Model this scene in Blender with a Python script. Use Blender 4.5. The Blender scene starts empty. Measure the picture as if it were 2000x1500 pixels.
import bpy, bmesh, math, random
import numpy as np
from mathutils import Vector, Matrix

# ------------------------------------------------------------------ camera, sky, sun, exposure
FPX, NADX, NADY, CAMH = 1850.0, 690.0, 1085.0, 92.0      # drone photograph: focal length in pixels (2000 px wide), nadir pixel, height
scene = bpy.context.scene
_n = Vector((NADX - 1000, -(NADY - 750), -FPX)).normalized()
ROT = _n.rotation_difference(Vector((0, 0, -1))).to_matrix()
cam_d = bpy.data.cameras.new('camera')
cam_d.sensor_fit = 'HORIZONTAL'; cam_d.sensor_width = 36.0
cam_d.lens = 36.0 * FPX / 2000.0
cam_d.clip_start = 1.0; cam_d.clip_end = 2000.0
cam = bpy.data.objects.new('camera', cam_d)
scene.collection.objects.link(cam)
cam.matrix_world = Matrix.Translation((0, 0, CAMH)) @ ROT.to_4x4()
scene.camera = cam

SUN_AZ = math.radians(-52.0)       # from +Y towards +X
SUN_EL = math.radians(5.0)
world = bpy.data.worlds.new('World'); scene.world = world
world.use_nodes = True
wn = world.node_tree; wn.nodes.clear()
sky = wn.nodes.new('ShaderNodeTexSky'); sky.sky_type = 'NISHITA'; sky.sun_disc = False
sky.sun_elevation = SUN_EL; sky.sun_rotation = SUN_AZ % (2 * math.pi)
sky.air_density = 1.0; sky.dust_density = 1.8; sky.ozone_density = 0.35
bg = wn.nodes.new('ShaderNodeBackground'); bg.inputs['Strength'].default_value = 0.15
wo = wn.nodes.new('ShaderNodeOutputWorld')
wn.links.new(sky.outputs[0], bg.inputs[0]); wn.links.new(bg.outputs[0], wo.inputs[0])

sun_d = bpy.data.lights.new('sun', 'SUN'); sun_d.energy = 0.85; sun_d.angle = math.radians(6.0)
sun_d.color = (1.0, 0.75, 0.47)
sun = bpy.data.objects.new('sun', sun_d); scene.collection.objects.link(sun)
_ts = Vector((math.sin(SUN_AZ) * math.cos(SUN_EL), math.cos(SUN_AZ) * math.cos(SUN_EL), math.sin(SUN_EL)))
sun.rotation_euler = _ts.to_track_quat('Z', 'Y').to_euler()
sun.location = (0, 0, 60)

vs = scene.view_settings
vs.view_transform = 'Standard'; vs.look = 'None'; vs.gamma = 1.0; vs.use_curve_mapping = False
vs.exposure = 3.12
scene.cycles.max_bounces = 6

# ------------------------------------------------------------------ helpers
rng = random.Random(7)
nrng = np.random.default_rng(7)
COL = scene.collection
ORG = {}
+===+
Reproduce every line of the data verbatim.

Model this scene in Blender with a Python script. Use Blender 4.5. The Blender scene starts empty. Measure the picture as if it were 2000x1500 pixels.
import bpy, bmesh, math, random
import numpy as np
from mathutils import Vector, Matrix

# ------------------------------------------------------------------ camera, sky, sun, exposure
FPX, NADX, NADY, CAMH = 1850.0, 690.0, 1085.0, 92.0      # drone photograph: focal length in pixels (2000 px wide), nadir pixel, height
scene = bpy.context.scene
_n = Vector((NADX - 1000, -(NADY - 750), -FPX)).normalized()
ROT = _n.rotation_difference(Vector((0, 0, -1))).to_matrix()
cam_d = bpy.data.cameras.new('camera')
cam_d.sensor_fit = 'HORIZONTAL'; cam_d.sensor_width = 36.0
cam_d.lens = 36.0 * FPX / 2000.0
cam_d.clip_start = 1.0; cam_d.clip_end = 2000.0
cam = bpy.data.objects.new('camera', cam_d)
scene.collection.objects.link(cam)
cam.matrix_world = Matrix.Translation((0, 0, CAMH)) @ ROT.to_4x4()
scene.camera = cam

SUN_AZ = math.radians(-52.0)       # from +Y towards +X
SUN_EL = math.radians(5.0)
world = bpy.data.worlds.new('World'); scene.world = world
world.use_nodes = True
wn = world.node_tree; wn.nodes.clear()
sky = wn.nodes.new('ShaderNodeTexSky'); sky.sky_type = 'NISHITA'; sky.sun_disc = False
sky.sun_elevation = SUN_EL; sky.sun_rotation = SUN_AZ % (2 * math.pi)
sky.air_density = 1.0; sky.dust_density = 1.8; sky.ozone_density = 0.35
bg = wn.nodes.new('ShaderNodeBackground'); bg.inputs['Strength'].default_value = 0.15
wo = wn.nodes.new('ShaderNodeOutputWorld')
wn.links.new(sky.outputs[0], bg.inputs[0]); wn.links.new(bg.outputs[0], wo.inputs[0])

sun_d = bpy.data.lights.new('sun', 'SUN'); sun_d.energy = 0.85; sun_d.angle = math.radians(6.0)
sun_d.color = (1.0, 0.75, 0.47)
sun = bpy.data.objects.new('sun', sun_d); scene.collection.objects.link(sun)
_ts = Vector((math.sin(SUN_AZ) * math.cos(SUN_EL), math.cos(SUN_AZ) * math.cos(SUN_EL), math.sin(SUN_EL)))
sun.rotation_euler = _ts.to_track_quat('Z', 'Y').to_euler()
sun.location = (0, 0, 60)

vs = scene.view_settings
vs.view_transform = 'Standard'; vs.look = 'None'; vs.gamma = 1.0; vs.use_curve_mapping = False
vs.exposure = 3.12
scene.cycles.max_bounces = 6

# ------------------------------------------------------------------ helpers
rng = random.Random(7)
nrng = np.random.default_rng(7)
COL = scene.collection
ORG = {}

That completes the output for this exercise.